Though the clients describe themselves as “polar opposites in the things we like and the way we live,” spatially they both wanted to extend the living space on the ground floor to open the house up to the garden and achieve an extra bedroom on the first floor. They are also both extremely active and regularly compete in triathlons. Fuelled by lockdown, a crucial element of the design was a gym and 25m external lap pool where they could train for events from their home.
The couple was divided on one key point, whether to keep the existing 20th-century house and its low-quality, piecemeal additions to the sides and rear. AR was posed with the question “What to do when a couple wants two different things; one wants to live in a traditional house and one wants to live in a contemporary dwelling?”
AR’s strategy was not so much to extend the existing dwelling, but rather to build a new house on the back of the old one. This way, both parties received what they wanted. This entailed reorienting the internal layout, with the key spaces now sitting within the new build physically connected to the garden.
The new building contrasts the old, box-like, house with a series of walls and roof planes that define spaces without enclosing them. Brick planes stretch out into the garden and focus the views, while the open plan kitchen, dining, and living area flow between them. The continuation of the masonry from inside to out, large format glazing, and a continuous floor finish are all used to blur the threshold between inside and out.
A horizontal roof plane sails out to create covered external areas on the ground floor, breaking up the verticality of the brick fins and providing solar shading and much-needed shelter from the British weather allowing the external areas to be used year-round.
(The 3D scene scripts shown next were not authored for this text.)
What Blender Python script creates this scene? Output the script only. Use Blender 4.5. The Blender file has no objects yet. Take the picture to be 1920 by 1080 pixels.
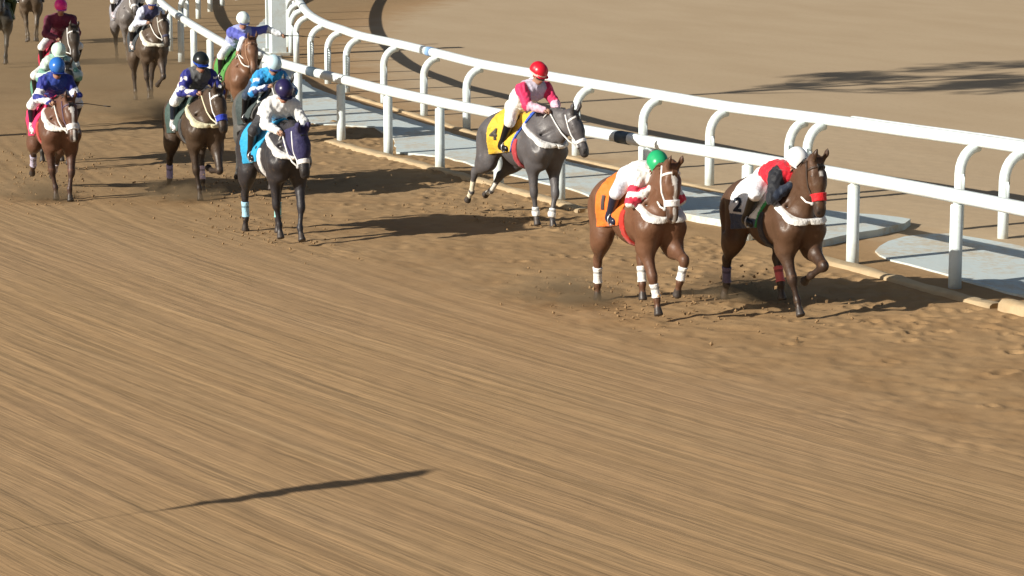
import bpy, math, random
import numpy as np
from mathutils import Vector, Matrix, noise as mnoise
R = math.radians
SC = bpy.context.scene
COL = SC.collection
rng = np.random.default_rng(7)
random.seed(7)

# ------------------------------------------------------------ camera, sky, sun
CAM_H, PITCH, FPX = 4.95, R(9.31), 5000.0
G = CAM_H / 5.7
cd = bpy.data.cameras.new("camera"); cam = bpy.data.objects.new("camera", cd); COL.objects.link(cam)
cam.location = (0, 0, CAM_H); cam.rotation_euler = (R(90) - PITCH, 0, 0)
cd.sensor_width = 36; cd.lens = 36 * FPX / 1920; cd.clip_start = 0.5; cd.clip_end = 6000
SC.camera = cam
SUN_EL, SUN_PHI = R(25), R(58)       # shadows fall to the right (+X) and away (+Y)
wd = bpy.data.worlds.new("World"); SC.world = wd; wd.use_nodes = True
nt = wd.node_tree
sky = nt.nodes.new('ShaderNodeTexSky'); sky.sky_type = 'NISHITA'; sky.sun_disc = False
sky.sun_elevation = SUN_EL
sdir = Vector((math.sin(SUN_PHI) * math.cos(SUN_EL), math.cos(SUN_PHI) * math.cos(SUN_EL), -math.sin(SUN_EL)))
sky.sun_rotation = math.atan2(-sdir.x, -sdir.y)
sky.dust_density = 2.0
bg = nt.nodes['Background']; bg.inputs['Strength'].default_value = 0.045
nt.links.new(sky.outputs[0], bg.inputs[0])
sd = bpy.data.lights.new("sun", 'SUN'); sd.energy = 5.0; sd.angle = R(0.5); sd.color = (1, 0.93, 0.82)
sun = bpy.data.objects.new("sun", sd); COL.objects.link(sun)
sun.rotation_euler = sdir.to_track_quat('-Z', 'Y').to_euler()
SC.view_settings.view_transform = 'Standard'; SC.view_settings.look = 'None'
SC.view_settings.exposure = 0.38; SC.view_settings.gamma = 1

def gp(px, py):
    """ground point seen at a photo pixel"""
    a = PITCH + math.atan((py - 540) / FPX)
    D = CAM_H / math.tan(a)
    depth = D * math.cos(PITCH) + CAM_H * math.sin(PITCH)
    return Vector(((px - 960) / FPX * depth, D, 0))

TC = np.array((93.0, 83.0)) * G          # centre of the bend

# ------------------------------------------------------------ materials
def newmat(name):
    m = bpy.data.materials.new(name); m.use_nodes = True
    return m, m.node_tree, m.node_tree.nodes['Principled BSDF']
def nd(t, ty, **kw):
    n = t.nodes.new(ty)
    for k, v in kw.items(): setattr(n, k, v)
    return n
def mth(t, op, a, b=None, c=None):
    n = nd(t, 'ShaderNodeMath', operation=op)
    for i, v in enumerate((a, b, c)):
        if v is None: continue
        if isinstance(v, (int, float)): n.inputs[i].default_value = v
        else: t.links.new(v, n.inputs[i])
    return n.outputs[0]
def mixc(t, f, a, b, mode='MIX'):
    n = nd(t, 'ShaderNodeMix', data_type='RGBA', blend_type=mode)
    for s, v in ((n.inputs[0], f), (n.inputs[6], a), (n.inputs[7], b)):
        if isinstance(v, (int, float)): s.default_value = v
        elif isinstance(v, tuple): s.default_value = (*v, 1)
        else: t.links.new(v, s)
    return n.outputs[2]
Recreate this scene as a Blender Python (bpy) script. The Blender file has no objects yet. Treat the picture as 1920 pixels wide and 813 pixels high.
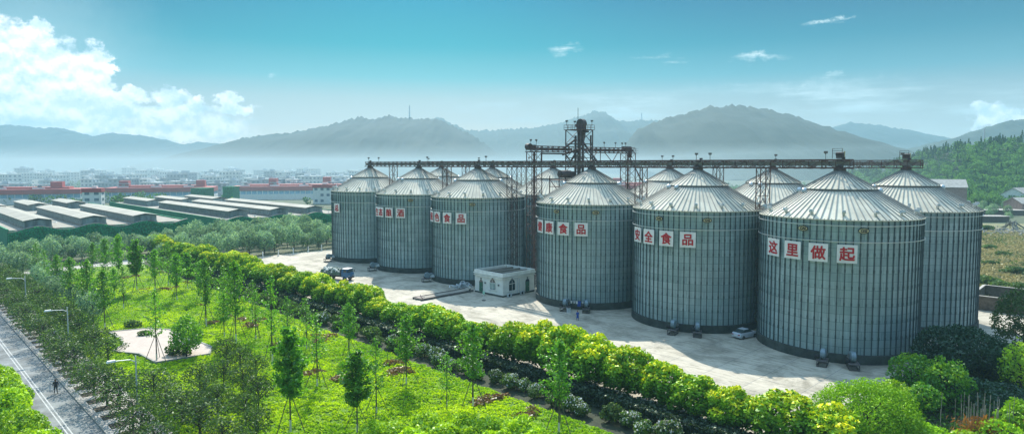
import bpy, bmesh, math, random
import numpy as np
from mathutils import Vector, Matrix, noise as mnoise
from math import radians as rad, sin, cos, pi, atan2, sqrt

C = bpy.context.scene.collection
SC = bpy.context.scene
random.seed(7)
RNG = np.random.default_rng(11)

# ------------------------------------------------------------------ camera, sky, sun, exposure
FPX, PITCH, CY, HC = 1222.5, 0.0628, 384.9, 27.29          # focal length (in 1920-px photo pixels), tilt, optical centre, height
cam = bpy.data.cameras.new('camera'); camo = bpy.data.objects.new('camera', cam); C.objects.link(camo)
camo.location = (0, 0, HC); camo.rotation_euler = (pi/2 - PITCH, 0, 0)
cam.sensor_width = 36; cam.lens = FPX/1920*36; cam.shift_y = -(406.5-CY)/1920
cam.clip_start = 0.5; cam.clip_end = 9000
SC.camera = camo
SC.render.resolution_x, SC.render.resolution_y = 1024, 433
SC.view_settings.view_transform = 'Standard'; SC.view_settings.look = 'None'
SC.view_settings.exposure = 1.06; SC.view_settings.gamma = 1; SC.view_settings.use_curve_mapping = False
SC.cycles.use_denoising = True
SC.cycles.max_bounces = 8; SC.cycles.transparent_max_bounces = 12; SC.cycles.volume_bounces = 1
SC.cycles.sample_clamp_indirect = 6

SUN_AZ, SUN_EL = rad(-8.6), rad(42)                          # azimuth from +Y towards +X
TOSUN = Vector((sin(SUN_AZ)*cos(SUN_EL), cos(SUN_AZ)*cos(SUN_EL), sin(SUN_EL)))
sl = bpy.data.lights.new('sun', 'SUN'); sl.energy = 3.9; sl.angle = rad(0.55); sl.color = (1, 0.94, 0.83)
so = bpy.data.objects.new('sun', sl); C.objects.link(so)
so.rotation_euler = (-TOSUN).to_track_quat('-Z', 'Y').to_euler()
SKY_STRENGTH = 0.071
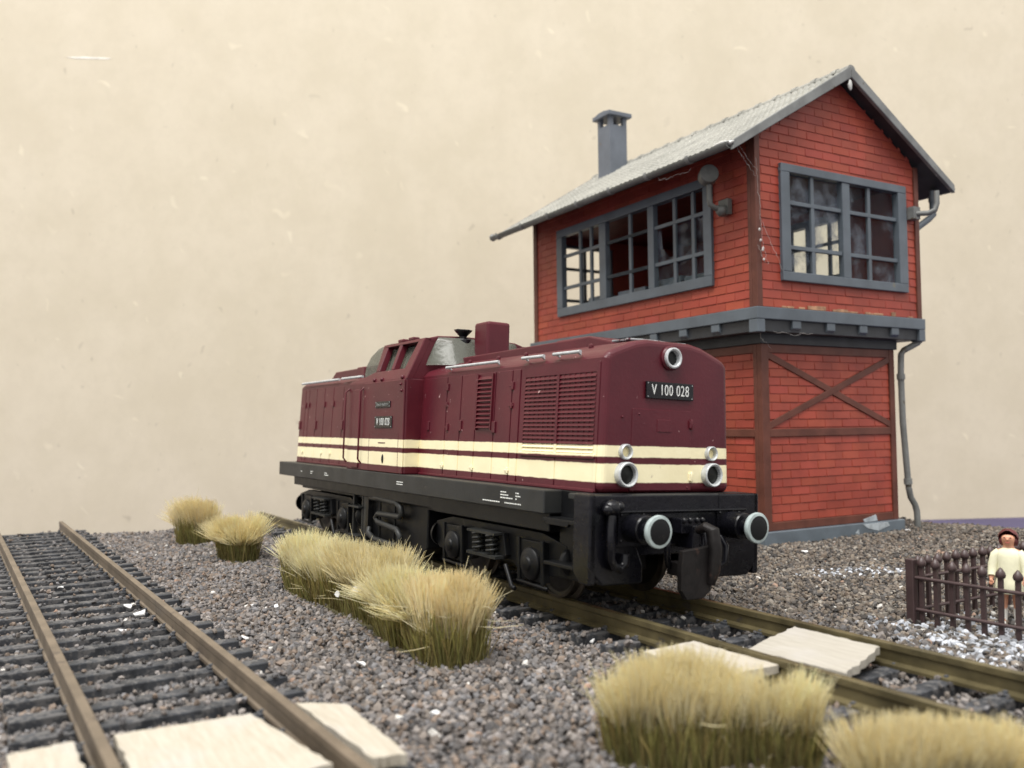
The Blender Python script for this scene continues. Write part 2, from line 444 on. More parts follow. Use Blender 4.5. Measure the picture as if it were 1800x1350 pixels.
# ------------------------------------------------------------------ stones
def icosa():
    t = (1 + 5 ** .5) / 2
    v = np.array([(-1, t, 0), (1, t, 0), (-1, -t, 0), (1, -t, 0), (0, -1, t), (0, 1, t), (0, -1, -t), (0, 1, -t), (t, 0, -1), (t, 0, 1), (-t, 0, -1), (-t, 0, 1)], float)
    v /= np.linalg.norm(v[0])
    f = np.array([(0, 11, 5), (0, 5, 1), (0, 1, 7), (0, 7, 10), (0, 10, 11), (1, 5, 9), (5, 11, 4), (11, 10, 2), (10, 7, 6), (7, 1, 8), (3, 9, 4), (3, 4, 2), (3, 2, 6), (3, 6, 8), (3, 8, 9), (4, 9, 5), (2, 4, 11), (6, 2, 10), (8, 6, 7), (9, 8, 1)])
    return v, f
IV, IF = icosa()
def stones(name, pos, rad, col, m='stone'):
    n = len(pos)
    jit = 1 + .38 * (NR.random((n, 12, 1)) - .5) * 2
    sca = .72 + .56 * NR.random((n, 1, 3))
    v = IV[None] * jit * sca * rad[:, None, None]
    q = NR.normal(size=(n, 4)); q /= np.linalg.norm(q, axis=1)[:, None]
    w, x, y, z = q.T
    rm = np.stack([np.stack([1 - 2 * (y * y + z * z), 2 * (x * y - z * w), 2 * (x * z + y * w)], -1), np.stack([2 * (x * y + z * w), 1 - 2 * (x * x + z * z), 2 * (y * z - x * w)], -1), np.stack([2 * (x * z - y * w), 2 * (y * z + x * w), 1 - 2 * (x * x + y * y)], -1)], 1)
    v = np.einsum('nij,nkj->nki', rm, v) + pos[:, None]
    f = (IF[None] + 12 * np.arange(n)[:, None, None]).reshape(-1, 3)
    me = bpy.data.meshes.new(name)
    me.vertices.add(12 * n); me.vertices.foreach_set('co', v.astype(np.float32).ravel())
    me.loops.add(60 * n); me.loops.foreach_set('vertex_index', f.astype(np.int32).ravel())
    me.polygons.add(20 * n); me.polygons.foreach_set('loop_start', np.arange(0, 60 * n, 3, dtype=np.int32))
    me.polygons.foreach_set('use_smooth', np.zeros(20 * n, dtype=bool))
    me.update(calc_edges=True)
    at = me.color_attributes.new('Col', 'FLOAT_COLOR', 'POINT')
    cc = np.ones((n, 12, 4), np.float32); cc[:, :, :3] = col[:, None]
    at.data.foreach_set('color', cc.ravel())
    return link(name, me, m)

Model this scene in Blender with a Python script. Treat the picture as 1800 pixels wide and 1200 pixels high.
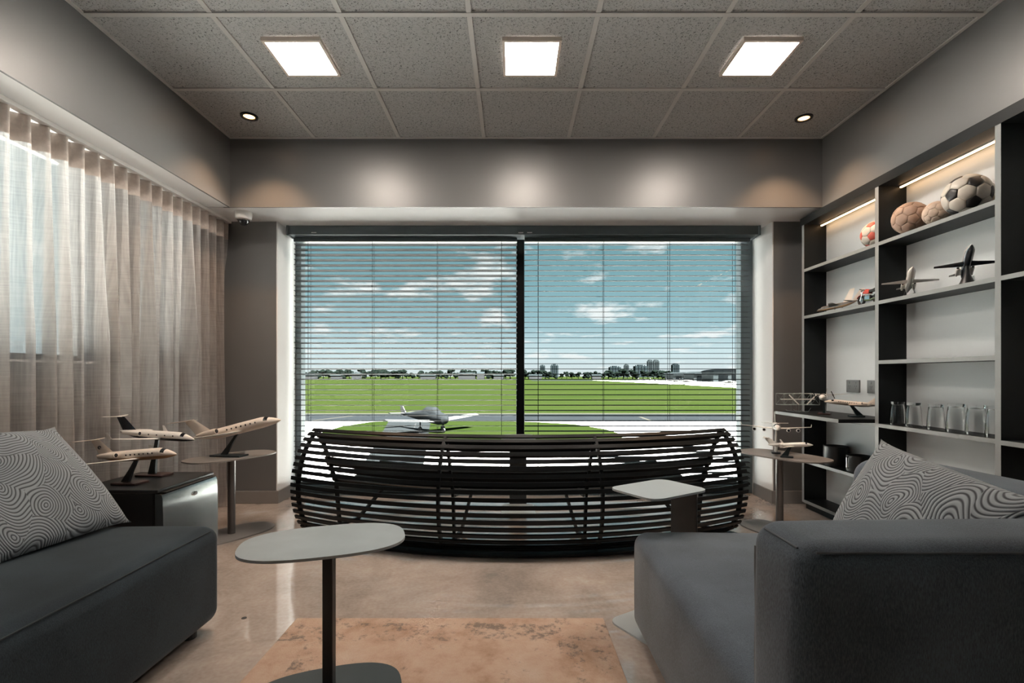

The pool and gym are situated in their own bay, with one end of the pool recessed into the building facade. Its form both projects into the building massing and extends into the garden, further contributing to an obscured threshold.
A volume of the existing house has been opened up to create a bold double-height entrance space. This houses a folded steel staircase and bookcase, contrasting with the period sash windows while giving a hint of the contemporary palette to come. The remainder of the Georgian-style property house has undergone a more traditional renovation with every room updated to a 21st Century standard of living.
Bathrooms, bedrooms, and snug have all been remodeled, maintaining the period features and sash windows in line with one of the client’s preferences. By carefully consolidating the client’s differences the extension and refurbishment have transformed the 20th-century house into a spectacular family home, creating a dwelling completely bespoke to their active lifestyle and individuality.”